Directive :: Repeat every line below exactly as it reads.

-- start of Dataset rows --

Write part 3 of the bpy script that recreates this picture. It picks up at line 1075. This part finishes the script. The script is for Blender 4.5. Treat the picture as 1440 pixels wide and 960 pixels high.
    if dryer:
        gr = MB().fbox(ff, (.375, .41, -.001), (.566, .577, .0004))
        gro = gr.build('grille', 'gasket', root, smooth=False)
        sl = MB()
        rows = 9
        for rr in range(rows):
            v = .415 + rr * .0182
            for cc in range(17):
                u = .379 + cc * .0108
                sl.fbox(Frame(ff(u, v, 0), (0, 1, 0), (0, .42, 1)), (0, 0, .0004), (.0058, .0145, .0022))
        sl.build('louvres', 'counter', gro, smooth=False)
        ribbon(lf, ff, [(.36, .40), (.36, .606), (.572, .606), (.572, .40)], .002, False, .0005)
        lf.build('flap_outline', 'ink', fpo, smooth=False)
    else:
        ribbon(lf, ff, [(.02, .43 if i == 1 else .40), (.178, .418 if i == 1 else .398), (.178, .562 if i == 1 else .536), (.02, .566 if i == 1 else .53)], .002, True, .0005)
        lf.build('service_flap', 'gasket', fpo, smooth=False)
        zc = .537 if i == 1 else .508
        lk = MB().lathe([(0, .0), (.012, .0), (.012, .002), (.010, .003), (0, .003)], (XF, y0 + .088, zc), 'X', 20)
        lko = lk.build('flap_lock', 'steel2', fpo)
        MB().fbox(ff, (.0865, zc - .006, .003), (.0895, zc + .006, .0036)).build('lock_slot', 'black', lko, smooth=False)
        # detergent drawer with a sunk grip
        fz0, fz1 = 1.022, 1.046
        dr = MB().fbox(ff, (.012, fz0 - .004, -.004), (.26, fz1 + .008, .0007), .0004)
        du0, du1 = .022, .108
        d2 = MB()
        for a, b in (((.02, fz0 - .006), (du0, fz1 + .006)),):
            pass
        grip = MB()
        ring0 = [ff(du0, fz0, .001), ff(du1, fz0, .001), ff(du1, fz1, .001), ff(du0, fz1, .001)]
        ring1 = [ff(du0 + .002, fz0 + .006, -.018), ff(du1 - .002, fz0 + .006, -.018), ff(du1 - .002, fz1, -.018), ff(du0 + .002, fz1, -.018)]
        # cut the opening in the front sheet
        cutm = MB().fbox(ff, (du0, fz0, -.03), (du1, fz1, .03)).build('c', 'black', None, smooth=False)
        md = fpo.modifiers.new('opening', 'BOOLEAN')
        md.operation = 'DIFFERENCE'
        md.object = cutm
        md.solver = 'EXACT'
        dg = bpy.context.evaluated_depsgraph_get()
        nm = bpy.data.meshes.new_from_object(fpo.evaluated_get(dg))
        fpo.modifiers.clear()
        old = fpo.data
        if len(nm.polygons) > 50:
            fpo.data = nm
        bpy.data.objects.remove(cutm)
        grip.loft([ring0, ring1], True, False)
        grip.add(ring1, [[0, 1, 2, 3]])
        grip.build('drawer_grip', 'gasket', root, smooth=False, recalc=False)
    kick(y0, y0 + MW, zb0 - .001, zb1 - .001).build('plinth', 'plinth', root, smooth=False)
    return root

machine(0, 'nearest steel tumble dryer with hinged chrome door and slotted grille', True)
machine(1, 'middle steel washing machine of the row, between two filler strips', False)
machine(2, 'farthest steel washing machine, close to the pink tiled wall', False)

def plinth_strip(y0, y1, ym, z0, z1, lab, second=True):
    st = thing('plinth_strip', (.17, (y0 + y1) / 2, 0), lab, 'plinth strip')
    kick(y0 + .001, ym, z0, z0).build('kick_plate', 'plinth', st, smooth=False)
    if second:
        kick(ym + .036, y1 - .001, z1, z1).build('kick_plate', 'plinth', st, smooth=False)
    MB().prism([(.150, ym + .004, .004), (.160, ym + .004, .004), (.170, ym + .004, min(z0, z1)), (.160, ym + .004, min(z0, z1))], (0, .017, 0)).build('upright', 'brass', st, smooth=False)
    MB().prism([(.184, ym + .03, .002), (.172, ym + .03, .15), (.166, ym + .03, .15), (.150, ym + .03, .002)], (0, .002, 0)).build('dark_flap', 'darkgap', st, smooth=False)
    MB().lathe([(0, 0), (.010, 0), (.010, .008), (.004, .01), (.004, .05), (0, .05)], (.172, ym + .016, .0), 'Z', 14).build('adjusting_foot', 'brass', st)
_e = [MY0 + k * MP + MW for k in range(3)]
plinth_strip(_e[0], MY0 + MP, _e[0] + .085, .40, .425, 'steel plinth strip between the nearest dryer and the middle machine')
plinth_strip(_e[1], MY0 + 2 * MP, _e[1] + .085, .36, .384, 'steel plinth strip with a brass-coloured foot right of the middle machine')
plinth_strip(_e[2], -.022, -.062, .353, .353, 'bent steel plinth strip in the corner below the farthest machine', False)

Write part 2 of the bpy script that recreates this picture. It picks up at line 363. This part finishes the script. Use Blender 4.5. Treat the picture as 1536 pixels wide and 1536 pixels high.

-- end of Dataset rows --

Written solution ::
Write part 3 of the bpy script that recreates this picture. It picks up at line 1075. This part finishes the script. The script is for Blender 4.5. Treat the picture as 1440 pixels wide and 960 pixels high.
    if dryer:
        gr = MB().fbox(ff, (.375, .41, -.001), (.566, .577, .0004))
        gro = gr.build('grille', 'gasket', root, smooth=False)
        sl = MB()
        rows = 9
        for rr in range(rows):
            v = .415 + rr * .0182
            for cc in range(17):
                u = .379 + cc * .0108
                sl.fbox(Frame(ff(u, v, 0), (0, 1, 0), (0, .42, 1)), (0, 0, .0004), (.0058, .0145, .0022))
        sl.build('louvres', 'counter', gro, smooth=False)
        ribbon(lf, ff, [(.36, .40), (.36, .606), (.572, .606), (.572, .40)], .002, False, .0005)
        lf.build('flap_outline', 'ink', fpo, smooth=False)
    else:
        ribbon(lf, ff, [(.02, .43 if i == 1 else .40), (.178, .418 if i == 1 else .398), (.178, .562 if i == 1 else .536), (.02, .566 if i == 1 else .53)], .002, True, .0005)
        lf.build('service_flap', 'gasket', fpo, smooth=False)
        zc = .537 if i == 1 else .508
        lk = MB().lathe([(0, .0), (.012, .0), (.012, .002), (.010, .003), (0, .003)], (XF, y0 + .088, zc), 'X', 20)
        lko = lk.build('flap_lock', 'steel2', fpo)
        MB().fbox(ff, (.0865, zc - .006, .003), (.0895, zc + .006, .0036)).build('lock_slot', 'black', lko, smooth=False)
        # detergent drawer with a sunk grip
        fz0, fz1 = 1.022, 1.046
        dr = MB().fbox(ff, (.012, fz0 - .004, -.004), (.26, fz1 + .008, .0007), .0004)
        du0, du1 = .022, .108
        d2 = MB()
        for a, b in (((.02, fz0 - .006), (du0, fz1 + .006)),):
            pass
        grip = MB()
        ring0 = [ff(du0, fz0, .001), ff(du1, fz0, .001), ff(du1, fz1, .001), ff(du0, fz1, .001)]
        ring1 = [ff(du0 + .002, fz0 + .006, -.018), ff(du1 - .002, fz0 + .006, -.018), ff(du1 - .002, fz1, -.018), ff(du0 + .002, fz1, -.018)]
        # cut the opening in the front sheet
        cutm = MB().fbox(ff, (du0, fz0, -.03), (du1, fz1, .03)).build('c', 'black', None, smooth=False)
        md = fpo.modifiers.new('opening', 'BOOLEAN')
        md.operation = 'DIFFERENCE'
        md.object = cutm
        md.solver = 'EXACT'
        dg = bpy.context.evaluated_depsgraph_get()
        nm = bpy.data.meshes.new_from_object(fpo.evaluated_get(dg))
        fpo.modifiers.clear()
        old = fpo.data
        if len(nm.polygons) > 50:
            fpo.data = nm
        bpy.data.objects.remove(cutm)
        grip.loft([ring0, ring1], True, False)
        grip.add(ring1, [[0, 1, 2, 3]])
        grip.build('drawer_grip', 'gasket', root, smooth=False, recalc=False)
    kick(y0, y0 + MW, zb0 - .001, zb1 - .001).build('plinth', 'plinth', root, smooth=False)
    return root

machine(0, 'nearest steel tumble dryer with hinged chrome door and slotted grille', True)
machine(1, 'middle steel washing machine of the row, between two filler strips', False)
machine(2, 'farthest steel washing machine, close to the pink tiled wall', False)

def plinth_strip(y0, y1, ym, z0, z1, lab, second=True):
    st = thing('plinth_strip', (.17, (y0 + y1) / 2, 0), lab, 'plinth strip')
    kick(y0 + .001, ym, z0, z0).build('kick_plate', 'plinth', st, smooth=False)
    if second:
        kick(ym + .036, y1 - .001, z1, z1).build('kick_plate', 'plinth', st, smooth=False)
    MB().prism([(.150, ym + .004, .004), (.160, ym + .004, .004), (.170, ym + .004, min(z0, z1)), (.160, ym + .004, min(z0, z1))], (0, .017, 0)).build('upright', 'brass', st, smooth=False)
    MB().prism([(.184, ym + .03, .002), (.172, ym + .03, .15), (.166, ym + .03, .15), (.150, ym + .03, .002)], (0, .002, 0)).build('dark_flap', 'darkgap', st, smooth=False)
    MB().lathe([(0, 0), (.010, 0), (.010, .008), (.004, .01), (.004, .05), (0, .05)], (.172, ym + .016, .0), 'Z', 14).build('adjusting_foot', 'brass', st)
_e = [MY0 + k * MP + MW for k in range(3)]
plinth_strip(_e[0], MY0 + MP, _e[0] + .085, .40, .425, 'steel plinth strip between the nearest dryer and the middle machine')
plinth_strip(_e[1], MY0 + 2 * MP, _e[1] + .085, .36, .384, 'steel plinth strip with a brass-coloured foot right of the middle machine')
plinth_strip(_e[2], -.022, -.062, .353, .353, 'bent steel plinth strip in the corner below the farthest machine', False)

Write part 2 of the bpy script that recreates this picture. It picks up at line 363. This part finishes the script. Use Blender 4.5. Treat the picture as 1536 pixels wide and 1536 pixels high.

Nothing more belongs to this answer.